I started to ask myself the question, am I being racist too? Do I make generalising statements that could be perceived as racist? I met Charlotte and Heinar a while ago, and suddenly we started discussing this issue. His example of a racist behaviour on our side was the expectations we have when we go for dinner. I always call Uzbekistan the Dienstleistungsparadies (service paradise) because a lot of the time when you order at restaurants, people get your order wrong, forget about you, have you wait for 30min for a pot of chai, bring the wrong amounts of food, bring a sandwich with mayonnaise even though you told them explicitely that you want it without mayonnaise, bring 4 glasses although there are 6 people sitting at the table, etc. The list is long. So, as you go to the restaurant, you have all these expectations what they could get wrong this time and take precautions and order in a specific way to make sure that there is no way the waitress/waiter was not mentally absent, momentarily retarded or wasn't listening. I know this sounds extremely harsh, but if this happens to you on such a regular basis, of course you tend to think that all Uzbek waiters are  horrible. Even if it is only 30% and you don't register the 70% when it does actually go right. So when you go home, you tell everyone how Uzbeks have no feeling for good service. Racist much? Yes I think so, although I still think that that is a normal and human reaction. We categorise because it makes our lives easier. But don't we often unfairly pidgeonhole people without being open to their proving us wrong?

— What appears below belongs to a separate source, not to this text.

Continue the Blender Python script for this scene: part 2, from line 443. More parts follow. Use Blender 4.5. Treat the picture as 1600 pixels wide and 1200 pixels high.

Charlotte then told us about this document on racism in travel blogs (http://www.glokal.org/publikationen/mit-kolonialen-gruessen, and she has a very interesting blog on this as well). Admittedly, I haven't read the whole thing and I found a few things a bit too extreme, but it raises a few questions on who "we" (as "Westerners") are, who "the others" are, how bloggers often reach conclusions that can only be based on a very superficial way of looking at their destination and its people, and how "we" often feel treated unfairly when people at the bazar charge us triple the price of what it would actually cost even though we are in the more privileged situation (because we can afford to travel). I think what it all comes down to is expectations - obviously everyone has certain concepts and ideas of what the world should look like, what people should behave like, depending on where they are from. As hard as we might try to avoid interpreting foreign places from the perspective of our own culture, I think that deep down we still do to a certain extent. Maybe not consciously, but a certain part of me will always feel annoyance, frustration or anger when the waiter gets something wrong - again, even if I do remind myself that I shouldn't generalise now. What matters is what we do with these emotions - that we reflect them - question them - accept that they are natural and completely normal but that they are hardly ever related to the actual situation but to the degree of expectations we had beforehand. I understand that this is not a great revelation and that this is pretty obvious, but for me, this is the only possible explanation as to why people like my co-workers behave the way they do: The big difference between living in a foreign culture for a longer period of time compared to being a tourist (even if its for a month) - when living there, you have to accept the things that are strikingly different, that annoy you, that you maybe hate, as something of your daily life, as something normal. And, believe you me, this was a bit of a difficult task in my first few months. When being a tourist, you can leave this place and complain about it, and that's it.

So my 'wonderful' co-workers have not only not understood that their behaviour makes them intolerant assholes, but also that their life would be a lot easier if they just started to accept their surroundings, even if they don't like everything about it.